Fateのエンディングについて少々

一般論として『Fate/stay night』をクリアした後で、このゲームにおける3ルートのEDの関係性とか、バットエンドと正規エンドを分けるものとは何かというのは考えさせられるところだと思います。結局、このED間の関係性というのは全くのメタ解釈であって、テキストから答えを導くことは出来ない性質のものです。そういう意味で、考察というよりは妄想なのですが、今書いておかないと後では恥ずかしくて書けなくなりそうなので、少し書いておきます。
3ルートのEDの関係性について言うなら、ルート規制の意味というのは起承転結であってFate→UBW→HFという順は、主人公である衛宮士郎の歪みが治癒していく物語なのだ。という読みが一般的なのかなとは思います。
まあ、この解釈を物語中で否定するのは不可能でしょう。特にHFは、二つのルートを混ぜ合わせている関係上テキスト量は多いですし、そういう事情を考えればシナリオの粗を探しても意味がない。私がどれほどFateルートの完璧さを称えたところで、個人の好みの問題に集約されてしまわざるえないでしょう。
しかし、『Fate/hollow ataraxia』を視野に入れるなら、話は違ってきます。この作品において3ルートは重なり合う平行世界として平等に扱われています。

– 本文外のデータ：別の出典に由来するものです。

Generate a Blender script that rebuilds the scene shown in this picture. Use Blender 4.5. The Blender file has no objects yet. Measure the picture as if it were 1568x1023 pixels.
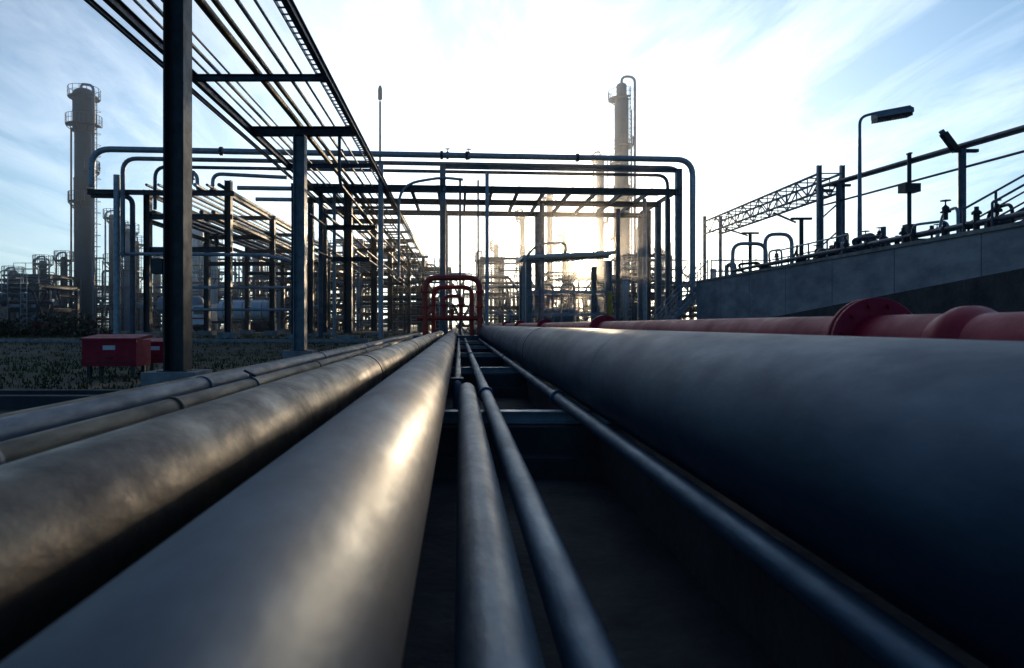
import bpy, math, random
from mathutils import Vector, Matrix
scene = bpy.context.scene
scene.view_settings.view_transform = 'Standard'
scene.view_settings.look = 'None'
scene.view_settings.exposure = 0
SUN_AZ = math.radians(11.1); SUN_EL = math.radians(4.95)

# ------------------------------------------------------------------ materials
def mat(name, c, rough=0.5, metal=0.0, c2=None, scale=3.0, bump=0.0, bscale=20.0, stretch=(1,1,1), coat=0.0, rvar=0.12, spec=0.5):
    m = bpy.data.materials.new(name); m.use_nodes = True
    nt = m.node_tree; b = nt.nodes['Principled BSDF']
    tc = nt.nodes.new('ShaderNodeTexCoord'); mp = nt.nodes.new('ShaderNodeMapping')
    mp.inputs['Scale'].default_value = stretch
    nt.links.new(tc.outputs['Object'], mp.inputs['Vector'])
    n = nt.nodes.new('ShaderNodeTexNoise'); n.inputs['Scale'].default_value = scale
    n.inputs['Detail'].default_value = 6; n.inputs['Roughness'].default_value = 0.65
    nt.links.new(mp.outputs[0], n.inputs['Vector'])
    r = nt.nodes.new('ShaderNodeValToRGB')
    r.color_ramp.elements[0].position = 0.35; r.color_ramp.elements[1].position = 0.68
    if c2 is None: c2 = tuple(x*0.6 for x in c)
    r.color_ramp.elements[0].color = (*c2, 1); r.color_ramp.elements[1].color = (*c, 1)
    nt.links.new(n.outputs['Fac'], r.inputs['Fac']); nt.links.new(r.outputs['Color'], b.inputs['Base Color'])
    mr = nt.nodes.new('ShaderNodeMapRange'); mr.inputs['From Min'].default_value=.3; mr.inputs['From Max'].default_value=.7
    mr.inputs['To Min'].default_value = min(1, rough+rvar); mr.inputs['To Max'].default_value = max(0.05, rough-rvar)
    nt.links.new(n.outputs['Fac'], mr.inputs['Value']); nt.links.new(mr.outputs[0], b.inputs['Roughness'])
    b.inputs['Metallic'].default_value = metal
    b.inputs['Coat Weight'].default_value = coat
    b.inputs['Specular IOR Level'].default_value = spec
    if bump > 0:
        n2 = nt.nodes.new('ShaderNodeTexNoise'); n2.inputs['Scale'].default_value = bscale; n2.inputs['Detail'].default_value = 4
        nt.links.new(mp.outputs[0], n2.inputs['Vector'])
        bp = nt.nodes.new('ShaderNodeBump'); bp.inputs['Strength'].default_value = bump; bp.inputs['Distance'].default_value = 0.02
        nt.links.new(n2.outputs['Fac'], bp.inputs['Height']); nt.links.new(bp.outputs[0], b.inputs['Normal'])
    return m

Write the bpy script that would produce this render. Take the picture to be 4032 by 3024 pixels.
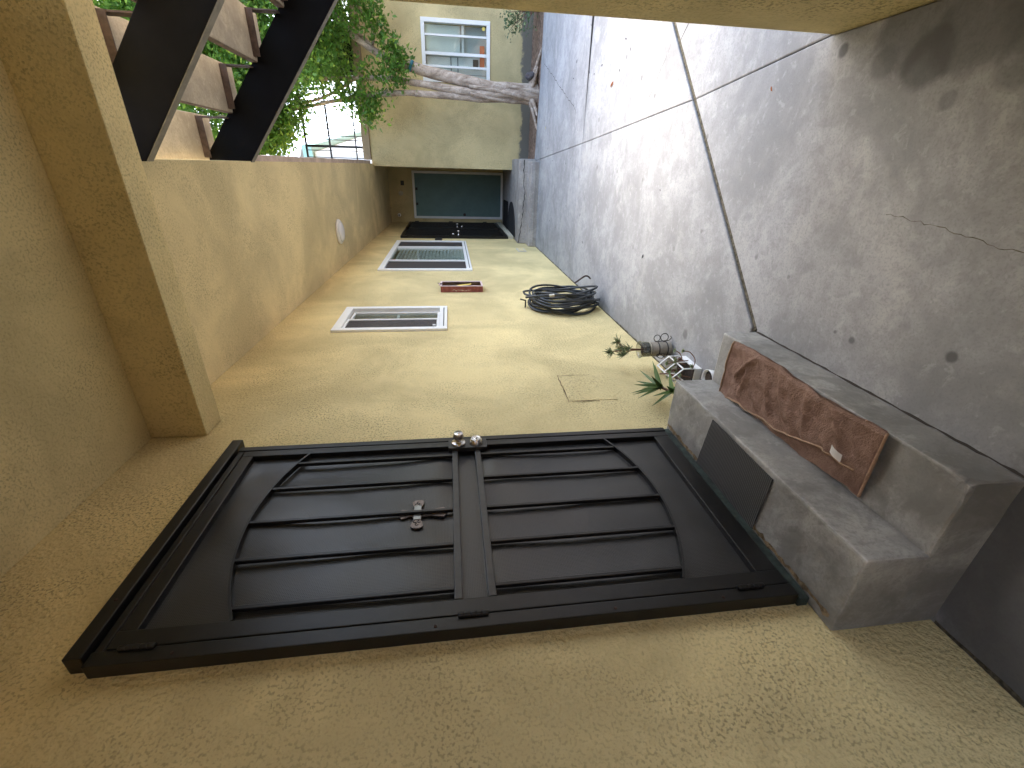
import bpy, bmesh, math, random
from mathutils import Vector, Matrix, noise
R = math.radians
rnd = random.Random(7)
S = bpy.context.scene
for o in list(bpy.data.objects): bpy.data.objects.remove(o)

# ------------------------------------------------------------ camera (phone held sideways: picture left = world up)
cam = bpy.data.cameras.new('camera'); co = bpy.data.objects.new('camera', cam); S.collection.objects.link(co)
FW = Vector((-0.44239627, 0.88767908, -0.12771608)); RT = Vector((0.89639902, 0.4420432, -0.03265899)); UP = Vector((-0.02746532, 0.12893278, 0.99127292))
rm = Matrix((-UP, RT, -FW)).transposed().to_4x4()
co.matrix_world = Matrix.Translation((1.2686, 0, 1.4893)) @ rm
cam.sensor_fit = 'HORIZONTAL'; cam.sensor_width = 36; cam.lens = 1739.07 / 4032 * 36
cam.clip_start = 0.02; cam.clip_end = 500
S.camera = co
# ------------------------------------------------------------ light: bright hazy sky, very soft sun from beyond the stairs
SUN_EL, SUN_AZ = 60, 18          # azimuth: degrees from +Y towards +X
w = bpy.data.worlds.new('World'); S.world = w; w.use_nodes = True
nt = w.node_tree; bg = nt.nodes['Background']
sky = nt.nodes.new('ShaderNodeTexSky'); sky.sky_type = 'NISHITA'; sky.sun_disc = False
sky.sun_elevation = R(SUN_EL); sky.sun_rotation = R(SUN_AZ); sky.air_density = 1.0; sky.dust_density = 3.4; sky.ozone_density = 0.3
nt.links.new(sky.outputs[0], bg.inputs[0]); bg.inputs[1].default_value = 0.15
sl = bpy.data.lights.new('sun', 'SUN'); sl.energy = 0.5; sl.angle = R(30); sl.color = (1, .97, .92)
so = bpy.data.objects.new('sun', sl); S.collection.objects.link(so)
sd = Vector((math.sin(R(SUN_AZ)) * math.cos(R(SUN_EL)), math.cos(R(SUN_AZ)) * math.cos(R(SUN_EL)), math.sin(R(SUN_EL))))
so.rotation_euler = sd.to_track_quat('Z', 'Y').to_euler(); so.location = (3, 3, 12)
S.view_settings.view_transform = 'Standard'; S.view_settings.look = 'None'; S.view_settings.gamma = 1
S.view_settings.exposure = 3.13; S.view_settings.use_curve_mapping = False
S.render.engine = 'CYCLES'
S.cycles.max_bounces = 8; S.cycles.diffuse_bounces = 5; S.cycles.glossy_bounces = 3; S.cycles.transparent_max_bounces = 6; S.cycles.caustics_reflective = False; S.cycles.caustics_refractive = False

# ------------------------------------------------------------ helpers
C = S.collection
WL = {}
def tag(o, label=None, cat=None, group=None, kind=None):
    if label: o['label'] = label
    if cat: o['category'] = cat
    if group: o['group'] = group
    if kind: o['kind'] = kind
    return o
def thing(name, loc, label, cat, group=None, kind=None):
    o = bpy.data.objects.new(name, None); o.empty_display_size = .05; C.objects.link(o); o.location = loc; WL[o] = Vector(loc)
    return tag(o, label, cat, group, kind)
def link(name, me, mat, parent=None, smooth=False):
    vs = me.vertices
    if len(vs):
        lo = Vector((min(v.co.x for v in vs), min(v.co.y for v in vs), min(v.co.z for v in vs)))
        hi = Vector((max(v.co.x for v in vs), max(v.co.y for v in vs), max(v.co.z for v in vs)))
        c = Vector(((lo.x + hi.x) / 2, (lo.y + hi.y) / 2, lo.z))
    else: c = Vector()
    me.transform(Matrix.Translation(-c))
    o = bpy.data.objects.new(name, me); C.objects.link(o)
    for m in (mat if isinstance(mat, (list, tuple)) else [mat]): me.materials.append(m)
    WL[o] = c
    if parent: o.parent = parent; o.location = c - WL[parent]
    else: o.location = c
    if smooth:
        for p in me.polygons: p.use_smooth = True
    return o
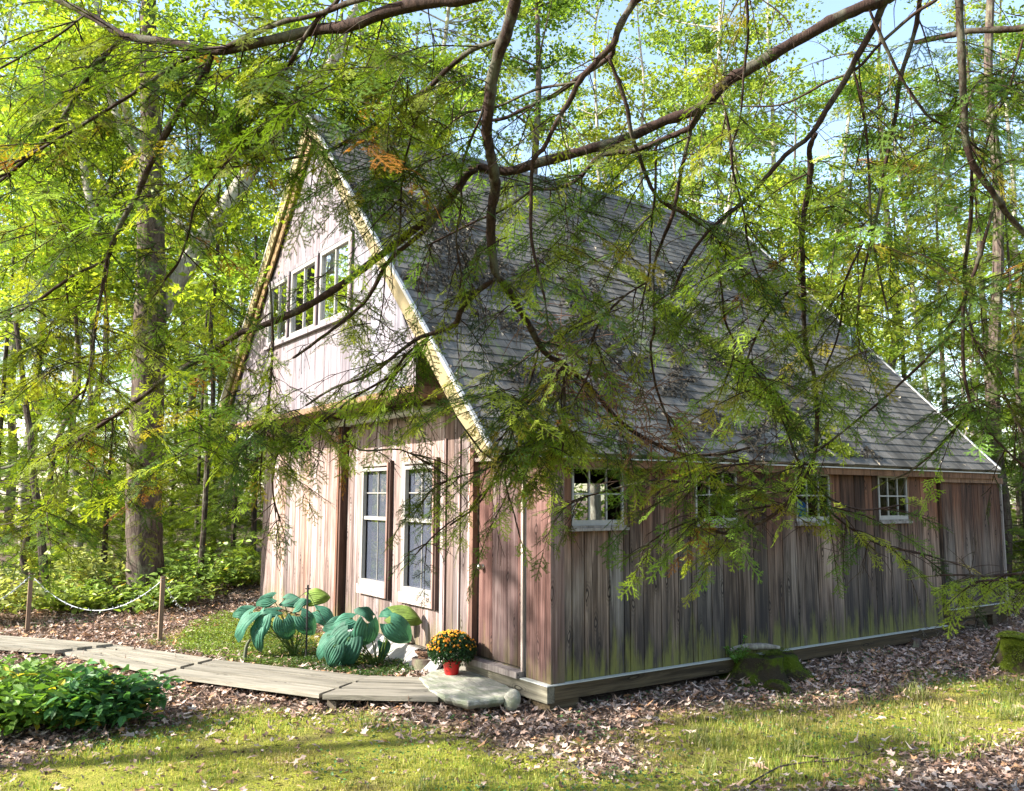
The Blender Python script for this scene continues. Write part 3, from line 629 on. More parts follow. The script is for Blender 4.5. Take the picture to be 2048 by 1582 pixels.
def blob(mb, pts, zt, zb, rg, n=5, mi=0):
    """stone slab with a rough edge from an outline"""
    pts = np.array(pts); c = pts.mean(0); out = []
    k = len(pts)
    for i in range(k):
        for j in range(6):
            t = j/6; out.append(pts[i]*(1-t)+pts[(i+1) % k]*t)
    out = np.array(out); out += rg.normal(0, .009, out.shape)
    m_ = len(out); rings = [(.99, 0), (.95, .002), (.7, .004), (.35, .0), (.05, .003)]; V = []
    for (s_, h) in [(.90, zb-zt), (.985, (zb-zt)*.6), (1.005, -.035), (1.008, -.012)]+rings:
        q = c+(out-c)*s_; nz_ = .022*(fbm(q[:, 0]*4, q[:, 1]*4, 3)-.5)+ (0 if h < -.02 else .012*(fbm(q[:, 0]*9, q[:, 1]*9, 4)-.5))
        V.append(np.c_[q, np.full(m_, zt+h)+nz_])
    V = np.array(V); r_ = len(V); F = [(i*m_+j, i*m_+(j+1) % m_, (i+1)*m_+(j+1) % m_, (i+1)*m_+j) for i in range(r_-1) for j in range(m_)]
    mb.add(V.reshape(-1, 3), F, (1, 1, 1), mi); mb.add(V[-1], [list(range(m_))], (1, 1, 1), mi)
m_ = M(); pts = [onz(u, v, -.085)[:2] for u, v in [(838, 1354), (868, 1341), (905, 1337), (952, 1344), (985, 1358), (1027, 1378), (1034, 1388), (1000, 1396), (938, 1402), (884, 1391), (860, 1378)]]
blob(m_, pts, -.085, -.165, RNG); o = m_.build('stone_step', MT['stone'], smooth=False); tag(o, 'large flat grey-green stone slab lying as a step below the cabin door', 'stone step')
m_ = M(); sphere(m_, (0, 0, 0), 1, 18, 12, sc=(.08, .05, .11), nz=.12, rg=5); o = m_.build('stone', MT['stone'], smooth=True); pp = onz(1024, 1421, -.2); o.location = (pp[0], pp[1], -.115); o.rotation_euler = (.15, .30, .9)
tag(o, 'small egg-shaped pale stone standing on end beside the stone step', 'stone')
# flower pot
pp = onz(903, 1347, -.075); pr = empty('flower_pot', (pp[0], pp[1], -.078), 'red pot of orange and yellow chrysanthemums standing on the stone step', 'flower pot')
m_ = M(); m_.tube([(0, 0, 0), (0, 0, .11), (0, 0, .112), (0, 0, .135), (0, 0, .136), (0, 0, .12)], [.068, .088, .094, .096, .088, .085], 24); m_.build('pot', MT['red'], pr, True)
rg = np.random.default_rng(3); N_ = 5200
d = rg.normal(0, 1, (N_, 3)); d[:, 2] = np.abs(d[:, 2])*1.0-.35; d /= np.linalg.norm(d, axis=1)[:, None]
r_ = rg.uniform(.72, 1.0, N_)**.5*.235; P = d*r_[:, None]*np.array([1, 1, .78])+np.array([0, 0, .225])
P = P[P[:, 2] > .09]; N_ = len(P)
def leafquads(P, rg, size, aspect=.45, upb=.6, nrmv=None):
    n = len(P); nn = rg.normal(0, 1, (n, 3)); nn[:, 2] = np.abs(nn[:, 2])+upb
    if nrmv is not None: nn = nrmv+rg.normal(0, .5, (n, 3))
    nn /= np.linalg.norm(nn, axis=1)[:, None]; a = np.cross(nn, rg.normal(0, 1, (n, 3))); a /= np.linalg.norm(a, axis=1)[:, None]+1e-9; b_ = np.cross(nn, a)
    s_ = (size*rg.uniform(.6, 1.3, n))[:, None]; a = a*s_; b_ = b_*s_*aspect; fold = nn*s_*.12
    return np.stack([P-a*.5, P+b_*.5+fold*1.0, P+a*.5, P-b_*.5+fold], 1)
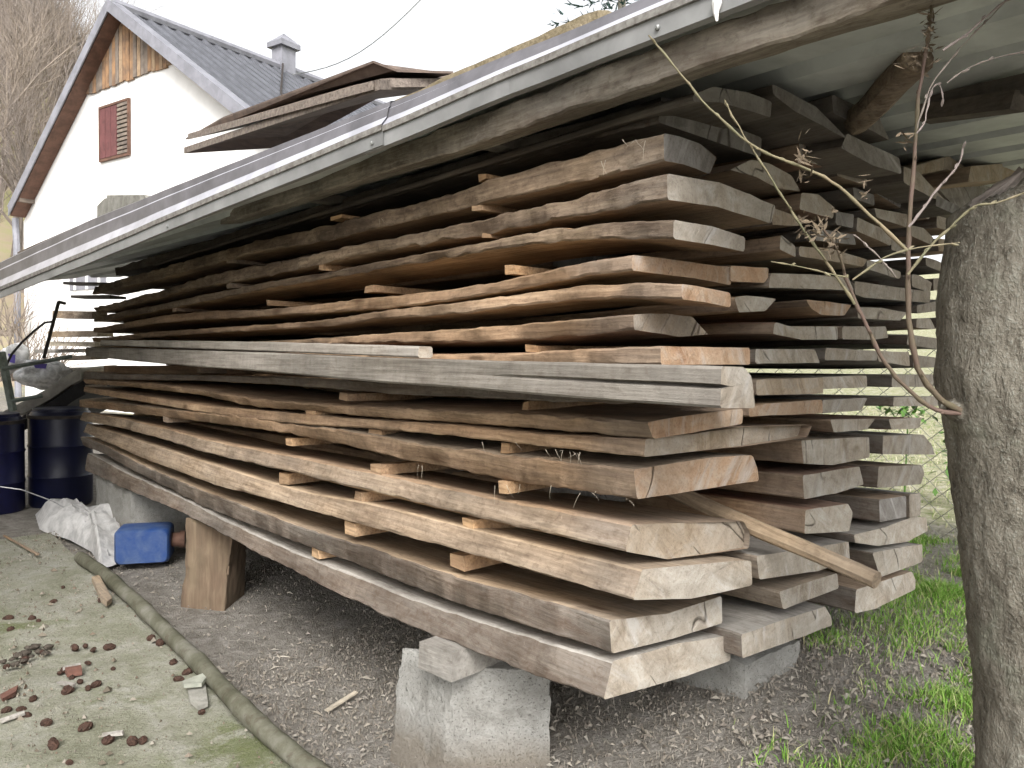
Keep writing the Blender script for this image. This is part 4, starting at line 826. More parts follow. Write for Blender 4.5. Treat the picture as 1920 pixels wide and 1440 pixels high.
b = MB(); c_ = Vector(at_v(1345, 6, VE - .008)); b.tube([c_ + Vector((0, 0, .01)), c_, c_ + Vector((0, .002, -.012)), c_ + Vector((0, 0, -.026))], [.006, .007, .004, .0015], 7, wob=.5); b.build('dropping', 'plaster', roof)
# rib sheets: trapezoid profile along v, top dark and underside pale with sheet thickness
zs0 = zmo + 0.002
ribs = []; v = VE + 0.03; k = 0
while v < 2.95:
    zz = zs0 + (v - VE) * 0.035
    ribs += [(v, zz), (v + 0.13, zz + .0045), (v + 0.15, zz + .035), (v + 0.19, zz + .0365), (v + 0.21, zz + .0075)]; v += 0.2135
sweep(ribs, [0] * (len(ribs) - 1), 'underside', ['metal_pale'])
sweep([(a, z + 0.0025) for a, z in ribs], [0] * (len(ribs) - 1), 'top_sheet', ['metal_dark'])
# wooden eave beam below the flashing
zb_t, zb_b = at_v(960, 186, VE + 0.03)[2], at_v(960, 241, VE + 0.03)[2]
rr = VE + 0.03
loft_board('eave_beam', [(rr, zb_t), (rr + 0.075, zb_t + .004), (rr + 0.08, zb_b + .012), (rr + 0.006, zb_b)], U0R + 0.1, 2.8, lambda u: 0.004 * nz(u * 1.1), lambda u: 0.006 * nz(u * 2.3, 5),
           ('beam_eave', 'end_grey', 'beam_eave'), 'rough weathered eave beam running below the pale metal roof edge', cat='beam', group='beams on the stack', wob=0.012, rag=.009, nst=140)
# laths under the sheet at the back right
for (a, bq, w, lab) in [((1752, 198), (1935, 160), 0.02, 'upper brown lath under the metal roof at the right edge'), ((1735, 214), (1912, 188), 0.018, 'lower shorter brown lath under the metal roof at the right edge')]:
    A, Bp = at_d(*a, 1.70), at_d(*bq, 1.52); A, Bp = Vector(A), Vector(Bp); d = (Bp - A); m = (A + Bp) / 2; q3 = d.to_track_quat('Y', 'Z').to_matrix()
    b = MB(); b.box(m, (0.022, d.length / 2, w), rot=q3, jit=0.002); tag(b.build('roof_lath', 'plank_dark'), lab, 'lath', 'laths under the roof')
# leaning log end under the roof
A, Bp = Vector(at_d(1628, 205, 1.66)), Vector(at_d(1722, 108, 1.42))
b = MB(); b.tube([A + (Bp - A) * t for t in np.linspace(-.3, 1, 10)], [0.028] * 10, 10, wob=0.25); tag(b.build('log_piece', ['edge_bark'], smooth=45), 'short barky log leaning under the metal roof', 'log')
# rear boards seen past the trunk top
for pts, d, mats, lab in [([(1716, 312), (1778, 293), (1818, 318), (1812, 330), (1775, 318), (1718, 330)], 0.95, ('plank_tan', 'end_tan', 'plank_tan'), 'tan board end resting on the rear of the stack by the trunk top'),
                          ([(1820, 312), (1925, 304), (1930, 335), (1815, 342)], 0.9, ('plank_brown', 'end_tan', 'plank_brown'), 'flat brown board behind the cut top of the trunk'),
                          ([(1752, 345), (1925, 343), (1925, 392), (1800, 396), (1776, 372)], 1.05, ('plank_dark', 'end_dark', 'plank_dark'), 'shaded dark board behind the trunk top, below the flat brown one')]:
    loft_board('plank', px_poly(pts, d), d, 4.2, lambda u: -0.01 * (u - 1), lambda u: 0.0, mats, lab, wob=0.004)

# things lying on the roof
def slab_px(name, pts, v_list, th, mats, label, cat, off=None, grp=None):
    P = [at_v(x, y, vv) for (x, y), vv in zip(pts, v_list)]
    b = MB(); b.prism([tuple(p) for p in P], (0, 0, th), 0, 1); return tag(b.build(name, mats), label, cat, grp)
slab_px('old_panel', [(345, 288), (540, 276), (705, 186), (840, 168), (712, 168), (520, 232)], [1.30, 1.62, 1.62, 1.9, 1.30, 1.30], 0.030, ['sheet_old', 'sheet_edge'], 'dark lowest panel of the pile lying on the metal roof', 'panel', grp='panels piled on the roof')
slab_px('old_panel', [(352, 262), (700, 168), (715, 164), (842, 162), (850, 150), (560, 195)], [1.29, 1.29, 1.34, 1.62, 1.9, 1.7], 0.028, ['sheet_old', 'sheet_edge'], 'middle panel with a crumbly light edge in the pile on the roof', 'panel', grp='panels piled on the roof')
slab_px('old_panel', [(348, 262), (420, 222), (700, 118), (745, 135), (850, 138), (600, 196)], [1.30, 1.31, 1.36, 1.40, 1.6, 1.7], 0.008, ['sheet_old', 'sheet_old'], 'thin brown top sheet curling over the pile on the roof', 'panel', grp='panels piled on the roof')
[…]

そして何より、この作品世界はFateルートに近い運命をたどった世界なのです。もし、『Fate/stay night』が士郎の歪みの治癒を重視した物語であるなら、このようなFDは作られないのではないでしょうか。
そこで私は、Fateルートを中心に考えた作品解釈を提案してみたい。ホロウから分かるようにFate、UBW、HFは等しい存在価値を持っています。どれもが起こりえたことであって、そこに優劣は存在しえないでしょう。この立場からルート規制の意味を考えた場合、この3ルートを分けるものは発生確率でないかと私は思うのです。
喩えるなら、士郎はピンボールの玉であって、運命の夜という台に打ち込まれる存在と考えてみてください。多くの玉はFateの周りに集まるでしょう。ですが時にはUBWの方へと弾かれていくかもしれません。そして稀なことですが、HFに落ちていくこともあるのです。
もし、無限に試行することが出来るのであれば、全ての出来事もまた無限に起こりえるという意味で、この3つのルートは平等でしょう。もちろん、それはバットエンドにおいても同じことです。*1むしろ、運命の夜に翻弄される士郎の儚さもまた、この物語の主題の一つと考えるべきではないでしょうか。
そして、この解釈は士郎の歪みについて正反対の答えを導き出します。ここに見出されるのは、悪戦苦闘の果てに自らの歪みを直すにいたる士郎というよりは、HFという希少な確率においてすら、一度死ななければ歪みを直せない士郎であり、それは逆説的に衛宮士郎の歪みがどれほど直りにくいものであるかを表現していると考えられるのです。
Fateは文学!以上

*1:HFにおけるバットエンドの一つが士郎にとってのEDでありえるなら、それと同じ番号で管理される他のバットエンド群も、少なくとも正規EDに近い存在価値を持つのではないか。